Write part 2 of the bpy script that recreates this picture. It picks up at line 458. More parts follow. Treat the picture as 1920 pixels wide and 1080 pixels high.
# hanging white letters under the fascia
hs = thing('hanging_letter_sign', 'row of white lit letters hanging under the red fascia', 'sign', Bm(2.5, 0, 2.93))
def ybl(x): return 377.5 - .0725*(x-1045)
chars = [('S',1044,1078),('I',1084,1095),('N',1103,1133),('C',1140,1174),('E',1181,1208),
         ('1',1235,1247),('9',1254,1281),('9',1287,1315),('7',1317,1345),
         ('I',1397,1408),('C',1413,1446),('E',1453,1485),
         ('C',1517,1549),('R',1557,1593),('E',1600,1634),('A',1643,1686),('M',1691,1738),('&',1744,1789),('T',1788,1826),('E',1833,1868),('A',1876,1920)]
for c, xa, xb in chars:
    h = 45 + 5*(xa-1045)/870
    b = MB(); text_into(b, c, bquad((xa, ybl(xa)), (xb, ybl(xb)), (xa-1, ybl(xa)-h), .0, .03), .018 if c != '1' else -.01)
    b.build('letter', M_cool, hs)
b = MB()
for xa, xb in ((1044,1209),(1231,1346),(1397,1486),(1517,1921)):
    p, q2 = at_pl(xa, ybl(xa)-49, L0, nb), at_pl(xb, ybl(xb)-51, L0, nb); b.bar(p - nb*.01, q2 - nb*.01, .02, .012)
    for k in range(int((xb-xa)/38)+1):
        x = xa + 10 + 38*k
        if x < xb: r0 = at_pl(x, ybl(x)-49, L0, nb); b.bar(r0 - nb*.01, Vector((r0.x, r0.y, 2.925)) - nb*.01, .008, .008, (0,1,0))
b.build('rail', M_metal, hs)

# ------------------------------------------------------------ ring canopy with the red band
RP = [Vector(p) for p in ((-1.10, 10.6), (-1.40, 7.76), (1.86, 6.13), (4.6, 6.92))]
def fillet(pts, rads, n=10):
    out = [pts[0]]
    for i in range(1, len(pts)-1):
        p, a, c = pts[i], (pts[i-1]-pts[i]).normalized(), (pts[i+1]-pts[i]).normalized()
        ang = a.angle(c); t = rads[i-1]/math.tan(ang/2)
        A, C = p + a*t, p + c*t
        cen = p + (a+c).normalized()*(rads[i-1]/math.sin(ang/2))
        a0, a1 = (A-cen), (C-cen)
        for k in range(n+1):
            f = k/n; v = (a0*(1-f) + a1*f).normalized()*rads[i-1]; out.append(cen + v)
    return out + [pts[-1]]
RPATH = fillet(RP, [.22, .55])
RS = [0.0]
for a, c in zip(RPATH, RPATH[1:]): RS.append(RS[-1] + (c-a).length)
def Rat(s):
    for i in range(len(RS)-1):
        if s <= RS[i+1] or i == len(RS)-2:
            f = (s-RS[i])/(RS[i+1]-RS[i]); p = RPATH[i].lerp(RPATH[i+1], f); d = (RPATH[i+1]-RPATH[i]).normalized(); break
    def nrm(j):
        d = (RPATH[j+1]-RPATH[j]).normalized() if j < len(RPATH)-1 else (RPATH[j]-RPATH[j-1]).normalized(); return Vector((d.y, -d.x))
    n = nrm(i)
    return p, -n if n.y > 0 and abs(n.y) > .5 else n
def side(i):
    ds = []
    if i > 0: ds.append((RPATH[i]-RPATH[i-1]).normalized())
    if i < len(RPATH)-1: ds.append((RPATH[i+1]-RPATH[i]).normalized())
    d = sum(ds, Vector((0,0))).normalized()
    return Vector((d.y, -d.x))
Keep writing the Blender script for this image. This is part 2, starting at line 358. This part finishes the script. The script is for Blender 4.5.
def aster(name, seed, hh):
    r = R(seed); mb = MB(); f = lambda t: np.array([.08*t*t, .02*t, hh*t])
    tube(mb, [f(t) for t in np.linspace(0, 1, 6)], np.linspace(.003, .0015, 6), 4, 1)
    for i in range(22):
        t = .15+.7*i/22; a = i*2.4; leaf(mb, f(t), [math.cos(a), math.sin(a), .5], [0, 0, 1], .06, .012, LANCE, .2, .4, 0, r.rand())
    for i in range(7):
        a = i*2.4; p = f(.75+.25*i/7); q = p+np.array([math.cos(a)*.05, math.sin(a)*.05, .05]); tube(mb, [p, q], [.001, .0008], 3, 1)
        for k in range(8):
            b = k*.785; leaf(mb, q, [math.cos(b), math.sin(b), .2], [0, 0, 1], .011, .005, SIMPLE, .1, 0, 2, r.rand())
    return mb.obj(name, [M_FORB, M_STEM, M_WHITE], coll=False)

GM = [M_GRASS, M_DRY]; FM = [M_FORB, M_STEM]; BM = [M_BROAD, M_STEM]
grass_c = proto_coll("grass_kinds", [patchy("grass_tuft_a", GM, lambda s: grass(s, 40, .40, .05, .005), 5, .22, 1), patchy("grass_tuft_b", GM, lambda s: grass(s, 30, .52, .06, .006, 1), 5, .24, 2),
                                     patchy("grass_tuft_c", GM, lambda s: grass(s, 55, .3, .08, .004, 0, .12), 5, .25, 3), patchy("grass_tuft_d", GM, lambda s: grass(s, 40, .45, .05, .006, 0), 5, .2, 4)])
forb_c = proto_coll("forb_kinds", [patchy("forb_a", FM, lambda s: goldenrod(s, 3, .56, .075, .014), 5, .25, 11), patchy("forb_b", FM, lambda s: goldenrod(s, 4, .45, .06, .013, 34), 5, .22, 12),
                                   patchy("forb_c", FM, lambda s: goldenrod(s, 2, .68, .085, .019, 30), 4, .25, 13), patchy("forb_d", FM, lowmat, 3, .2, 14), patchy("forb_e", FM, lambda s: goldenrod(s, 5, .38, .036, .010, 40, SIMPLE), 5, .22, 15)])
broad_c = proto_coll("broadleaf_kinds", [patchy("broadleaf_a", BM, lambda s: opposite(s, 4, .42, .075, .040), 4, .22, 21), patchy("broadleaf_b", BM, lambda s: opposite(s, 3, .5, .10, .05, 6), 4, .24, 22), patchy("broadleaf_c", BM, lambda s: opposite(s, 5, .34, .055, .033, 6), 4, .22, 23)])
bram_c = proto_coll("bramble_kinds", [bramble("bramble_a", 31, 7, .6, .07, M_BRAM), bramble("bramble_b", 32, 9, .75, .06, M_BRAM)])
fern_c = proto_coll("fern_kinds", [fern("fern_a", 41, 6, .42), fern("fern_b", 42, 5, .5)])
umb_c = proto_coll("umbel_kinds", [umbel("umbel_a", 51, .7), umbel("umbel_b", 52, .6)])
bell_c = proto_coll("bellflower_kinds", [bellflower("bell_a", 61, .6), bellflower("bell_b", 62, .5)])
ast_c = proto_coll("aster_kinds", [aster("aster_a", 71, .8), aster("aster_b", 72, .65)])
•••
• **SET PROBLEM**
Nothing outside the span should appear: copy exactly from the line with "Keep writing the" through the line with "return mb.obj(name, [M_FORB, M_STEM, M_WHITE], coll=False)".

• **WRITTEN REPLY**
Keep writing the Blender script for this image. This is part 2, starting at line 358. This part finishes the script. The script is for Blender 4.5.
def aster(name, seed, hh):
    r = R(seed); mb = MB(); f = lambda t: np.array([.08*t*t, .02*t, hh*t])
    tube(mb, [f(t) for t in np.linspace(0, 1, 6)], np.linspace(.003, .0015, 6), 4, 1)
    for i in range(22):
        t = .15+.7*i/22; a = i*2.4; leaf(mb, f(t), [math.cos(a), math.sin(a), .5], [0, 0, 1], .06, .012, LANCE, .2, .4, 0, r.rand())
    for i in range(7):
        a = i*2.4; p = f(.75+.25*i/7); q = p+np.array([math.cos(a)*.05, math.sin(a)*.05, .05]); tube(mb, [p, q], [.001, .0008], 3, 1)
        for k in range(8):
            b = k*.785; leaf(mb, q, [math.cos(b), math.sin(b), .2], [0, 0, 1], .011, .005, SIMPLE, .1, 0, 2, r.rand())
    return mb.obj(name, [M_FORB, M_STEM, M_WHITE], coll=False)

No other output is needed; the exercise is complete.